#### [REQUIRED WORK]
Take the lines from the beginning of the material through the line containing "return ((h ^" and retype them exactly, leaving the pictures out.

#### [DATA]
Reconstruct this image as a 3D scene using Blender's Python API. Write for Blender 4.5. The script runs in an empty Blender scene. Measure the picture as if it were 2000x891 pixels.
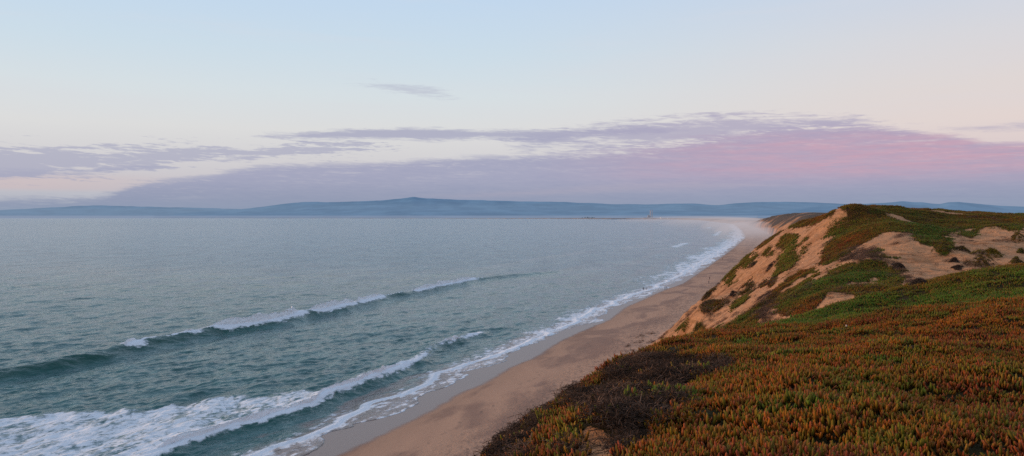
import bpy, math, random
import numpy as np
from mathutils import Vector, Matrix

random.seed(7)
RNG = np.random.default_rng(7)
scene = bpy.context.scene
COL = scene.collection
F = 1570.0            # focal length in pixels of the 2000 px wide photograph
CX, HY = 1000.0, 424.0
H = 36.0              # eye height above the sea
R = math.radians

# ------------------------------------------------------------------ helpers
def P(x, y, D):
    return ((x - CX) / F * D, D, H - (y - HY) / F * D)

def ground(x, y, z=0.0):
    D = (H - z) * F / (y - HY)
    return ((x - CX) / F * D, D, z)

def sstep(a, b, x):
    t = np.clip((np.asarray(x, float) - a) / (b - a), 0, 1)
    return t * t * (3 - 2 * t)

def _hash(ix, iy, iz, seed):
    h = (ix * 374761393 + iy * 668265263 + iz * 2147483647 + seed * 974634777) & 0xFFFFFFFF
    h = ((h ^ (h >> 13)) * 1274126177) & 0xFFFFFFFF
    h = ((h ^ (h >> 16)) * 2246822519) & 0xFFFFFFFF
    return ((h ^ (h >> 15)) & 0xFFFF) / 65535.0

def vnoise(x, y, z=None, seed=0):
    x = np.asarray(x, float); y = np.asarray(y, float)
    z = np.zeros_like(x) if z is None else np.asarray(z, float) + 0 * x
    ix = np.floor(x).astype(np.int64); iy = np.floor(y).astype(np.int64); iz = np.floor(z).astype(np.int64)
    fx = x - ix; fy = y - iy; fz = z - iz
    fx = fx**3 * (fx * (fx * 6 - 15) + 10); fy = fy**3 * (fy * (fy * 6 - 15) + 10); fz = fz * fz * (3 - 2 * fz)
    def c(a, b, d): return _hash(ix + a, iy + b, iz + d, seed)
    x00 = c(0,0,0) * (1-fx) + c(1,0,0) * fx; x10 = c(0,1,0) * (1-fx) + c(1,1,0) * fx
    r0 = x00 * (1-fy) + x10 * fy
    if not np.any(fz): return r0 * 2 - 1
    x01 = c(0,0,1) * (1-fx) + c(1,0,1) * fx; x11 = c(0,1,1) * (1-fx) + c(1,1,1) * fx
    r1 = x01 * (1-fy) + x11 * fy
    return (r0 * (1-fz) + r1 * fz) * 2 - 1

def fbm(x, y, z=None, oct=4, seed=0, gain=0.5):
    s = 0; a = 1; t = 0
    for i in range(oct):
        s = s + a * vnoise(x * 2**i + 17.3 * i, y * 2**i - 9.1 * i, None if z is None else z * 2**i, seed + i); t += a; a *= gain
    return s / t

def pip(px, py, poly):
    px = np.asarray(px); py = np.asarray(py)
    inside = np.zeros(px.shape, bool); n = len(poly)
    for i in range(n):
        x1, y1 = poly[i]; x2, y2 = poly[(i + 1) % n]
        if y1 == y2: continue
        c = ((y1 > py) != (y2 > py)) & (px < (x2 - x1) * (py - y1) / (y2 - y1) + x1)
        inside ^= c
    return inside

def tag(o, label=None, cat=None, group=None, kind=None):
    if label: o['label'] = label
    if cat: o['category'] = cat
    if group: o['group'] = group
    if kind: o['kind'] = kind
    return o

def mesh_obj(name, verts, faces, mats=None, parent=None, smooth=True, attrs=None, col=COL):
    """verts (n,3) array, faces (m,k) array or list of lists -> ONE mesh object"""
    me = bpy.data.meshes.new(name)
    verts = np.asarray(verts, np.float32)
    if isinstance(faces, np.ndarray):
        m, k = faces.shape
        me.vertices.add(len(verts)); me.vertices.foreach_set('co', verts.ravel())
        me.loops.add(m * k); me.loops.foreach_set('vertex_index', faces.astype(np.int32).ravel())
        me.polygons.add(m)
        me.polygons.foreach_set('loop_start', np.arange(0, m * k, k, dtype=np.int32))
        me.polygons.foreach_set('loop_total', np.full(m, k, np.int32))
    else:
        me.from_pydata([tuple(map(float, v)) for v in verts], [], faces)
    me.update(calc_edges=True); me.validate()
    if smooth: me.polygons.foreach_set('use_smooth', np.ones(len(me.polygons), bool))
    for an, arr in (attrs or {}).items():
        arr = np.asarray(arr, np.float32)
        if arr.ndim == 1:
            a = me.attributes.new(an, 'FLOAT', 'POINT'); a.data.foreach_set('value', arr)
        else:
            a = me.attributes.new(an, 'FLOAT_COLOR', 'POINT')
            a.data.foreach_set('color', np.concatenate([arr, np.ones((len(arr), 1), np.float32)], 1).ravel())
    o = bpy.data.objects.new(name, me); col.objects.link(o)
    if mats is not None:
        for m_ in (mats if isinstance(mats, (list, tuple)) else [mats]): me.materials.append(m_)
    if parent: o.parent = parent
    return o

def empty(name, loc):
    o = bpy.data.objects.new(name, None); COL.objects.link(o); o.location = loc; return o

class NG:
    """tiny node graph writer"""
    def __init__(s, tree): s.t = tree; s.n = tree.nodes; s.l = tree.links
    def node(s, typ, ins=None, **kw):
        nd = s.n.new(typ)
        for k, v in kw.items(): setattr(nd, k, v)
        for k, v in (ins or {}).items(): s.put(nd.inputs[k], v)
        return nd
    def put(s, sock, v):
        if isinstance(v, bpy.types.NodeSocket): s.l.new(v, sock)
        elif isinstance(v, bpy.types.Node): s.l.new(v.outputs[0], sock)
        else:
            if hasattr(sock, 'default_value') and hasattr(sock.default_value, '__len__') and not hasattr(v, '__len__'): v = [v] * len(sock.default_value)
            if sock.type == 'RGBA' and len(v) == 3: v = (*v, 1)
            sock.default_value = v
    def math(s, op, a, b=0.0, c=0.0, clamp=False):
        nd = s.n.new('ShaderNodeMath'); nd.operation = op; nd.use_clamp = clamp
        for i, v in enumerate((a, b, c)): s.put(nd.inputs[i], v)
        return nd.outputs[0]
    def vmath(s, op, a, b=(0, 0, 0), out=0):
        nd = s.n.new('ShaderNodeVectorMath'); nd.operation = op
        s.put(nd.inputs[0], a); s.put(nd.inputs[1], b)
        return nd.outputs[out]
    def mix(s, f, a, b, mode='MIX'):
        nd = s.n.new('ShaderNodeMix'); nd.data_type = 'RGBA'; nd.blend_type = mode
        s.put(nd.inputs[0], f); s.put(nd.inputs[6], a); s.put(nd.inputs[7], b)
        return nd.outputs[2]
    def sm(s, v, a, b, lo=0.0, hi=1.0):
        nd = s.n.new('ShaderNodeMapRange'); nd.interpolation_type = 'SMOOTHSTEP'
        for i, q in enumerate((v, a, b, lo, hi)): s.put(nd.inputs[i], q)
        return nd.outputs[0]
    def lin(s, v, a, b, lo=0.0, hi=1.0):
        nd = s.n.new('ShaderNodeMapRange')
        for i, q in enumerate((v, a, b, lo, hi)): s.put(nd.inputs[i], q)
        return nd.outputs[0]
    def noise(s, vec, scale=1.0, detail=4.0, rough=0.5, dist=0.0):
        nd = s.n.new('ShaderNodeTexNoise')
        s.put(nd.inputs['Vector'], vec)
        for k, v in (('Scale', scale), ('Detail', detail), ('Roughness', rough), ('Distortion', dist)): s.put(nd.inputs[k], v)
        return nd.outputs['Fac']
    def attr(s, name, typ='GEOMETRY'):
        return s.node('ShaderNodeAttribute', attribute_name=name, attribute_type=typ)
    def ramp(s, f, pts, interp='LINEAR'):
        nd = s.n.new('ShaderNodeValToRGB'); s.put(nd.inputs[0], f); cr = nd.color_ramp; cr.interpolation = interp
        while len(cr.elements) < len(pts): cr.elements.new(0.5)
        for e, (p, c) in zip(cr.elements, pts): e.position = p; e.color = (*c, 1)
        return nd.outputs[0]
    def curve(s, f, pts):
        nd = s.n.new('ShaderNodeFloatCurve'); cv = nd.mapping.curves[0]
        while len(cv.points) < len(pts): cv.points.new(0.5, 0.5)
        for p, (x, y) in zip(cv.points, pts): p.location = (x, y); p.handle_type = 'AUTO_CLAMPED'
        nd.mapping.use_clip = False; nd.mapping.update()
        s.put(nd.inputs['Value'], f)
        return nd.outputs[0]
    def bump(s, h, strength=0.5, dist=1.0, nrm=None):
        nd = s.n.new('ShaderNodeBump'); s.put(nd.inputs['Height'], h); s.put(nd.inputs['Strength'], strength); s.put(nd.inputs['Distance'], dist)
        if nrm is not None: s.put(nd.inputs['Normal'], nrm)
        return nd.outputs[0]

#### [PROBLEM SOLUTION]
Reconstruct this image as a 3D scene using Blender's Python API. Write for Blender 4.5. The script runs in an empty Blender scene. Measure the picture as if it were 2000x891 pixels.
import bpy, math, random
import numpy as np
from mathutils import Vector, Matrix

random.seed(7)
RNG = np.random.default_rng(7)
scene = bpy.context.scene
COL = scene.collection
F = 1570.0            # focal length in pixels of the 2000 px wide photograph
CX, HY = 1000.0, 424.0
H = 36.0              # eye height above the sea
R = math.radians

# ------------------------------------------------------------------ helpers
def P(x, y, D):
    return ((x - CX) / F * D, D, H - (y - HY) / F * D)

def ground(x, y, z=0.0):
    D = (H - z) * F / (y - HY)
    return ((x - CX) / F * D, D, z)

def sstep(a, b, x):
    t = np.clip((np.asarray(x, float) - a) / (b - a), 0, 1)
    return t * t * (3 - 2 * t)

def _hash(ix, iy, iz, seed):
    h = (ix * 374761393 + iy * 668265263 + iz * 2147483647 + seed * 974634777) & 0xFFFFFFFF
    h = ((h ^ (h >> 13)) * 1274126177) & 0xFFFFFFFF
    h = ((h ^ (h >> 16)) * 2246822519) & 0xFFFFFFFF
    return ((h ^ (h >> 15)) & 0xFFFF) / 65535.0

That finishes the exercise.